GIVEN TASK — Output the lines that follow exactly as they are.

===== RECORDED INFORMATION =====

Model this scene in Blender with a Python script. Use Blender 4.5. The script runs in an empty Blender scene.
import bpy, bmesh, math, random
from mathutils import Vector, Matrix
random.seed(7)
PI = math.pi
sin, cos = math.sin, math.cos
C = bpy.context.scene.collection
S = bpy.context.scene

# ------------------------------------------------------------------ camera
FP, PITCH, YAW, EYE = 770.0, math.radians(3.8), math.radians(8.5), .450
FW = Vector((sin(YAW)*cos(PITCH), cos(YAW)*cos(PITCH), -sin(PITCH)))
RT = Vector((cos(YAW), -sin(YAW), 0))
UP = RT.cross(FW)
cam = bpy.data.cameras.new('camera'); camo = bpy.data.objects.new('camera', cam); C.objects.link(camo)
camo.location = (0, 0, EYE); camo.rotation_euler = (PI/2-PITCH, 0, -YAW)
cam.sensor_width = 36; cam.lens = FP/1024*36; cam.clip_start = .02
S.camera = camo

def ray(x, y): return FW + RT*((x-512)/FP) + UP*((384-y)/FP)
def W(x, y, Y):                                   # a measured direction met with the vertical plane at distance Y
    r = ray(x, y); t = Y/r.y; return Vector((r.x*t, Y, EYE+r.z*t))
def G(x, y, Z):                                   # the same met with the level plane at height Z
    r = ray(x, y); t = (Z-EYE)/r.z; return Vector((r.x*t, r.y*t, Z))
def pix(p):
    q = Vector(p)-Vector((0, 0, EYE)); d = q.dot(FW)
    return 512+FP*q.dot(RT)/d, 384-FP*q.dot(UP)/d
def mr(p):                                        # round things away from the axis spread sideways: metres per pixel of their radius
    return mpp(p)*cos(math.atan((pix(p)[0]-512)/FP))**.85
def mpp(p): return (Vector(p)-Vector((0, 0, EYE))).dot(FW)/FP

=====

RESPONSE BELOW —
Model this scene in Blender with a Python script. Use Blender 4.5. The script runs in an empty Blender scene.
import bpy, bmesh, math, random
from mathutils import Vector, Matrix
random.seed(7)
PI = math.pi
sin, cos = math.sin, math.cos
C = bpy.context.scene.collection
S = bpy.context.scene

# ------------------------------------------------------------------ camera
FP, PITCH, YAW, EYE = 770.0, math.radians(3.8), math.radians(8.5), .450
FW = Vector((sin(YAW)*cos(PITCH), cos(YAW)*cos(PITCH), -sin(PITCH)))
RT = Vector((cos(YAW), -sin(YAW), 0))
UP = RT.cross(FW)
cam = bpy.data.cameras.new('camera'); camo = bpy.data.objects.new('camera', cam); C.objects.link(camo)
camo.location = (0, 0, EYE); camo.rotation_euler = (PI/2-PITCH, 0, -YAW)
cam.sensor_width = 36; cam.lens = FP/1024*36; cam.clip_start = .02
S.camera = camo

def ray(x, y): return FW + RT*((x-512)/FP) + UP*((384-y)/FP)
def W(x, y, Y):                                   # a measured direction met with the vertical plane at distance Y
    r = ray(x, y); t = Y/r.y; return Vector((r.x*t, Y, EYE+r.z*t))
def G(x, y, Z):                                   # the same met with the level plane at height Z
    r = ray(x, y); t = (Z-EYE)/r.z; return Vector((r.x*t, r.y*t, Z))
def pix(p):
    q = Vector(p)-Vector((0, 0, EYE)); d = q.dot(FW)
    return 512+FP*q.dot(RT)/d, 384-FP*q.dot(UP)/d
def mr(p):                                        # round things away from the axis spread sideways: metres per pixel of their radius
    return mpp(p)*cos(math.atan((pix(p)[0]-512)/FP))**.85
def mpp(p): return (Vector(p)-Vector((0, 0, EYE))).dot(FW)/FP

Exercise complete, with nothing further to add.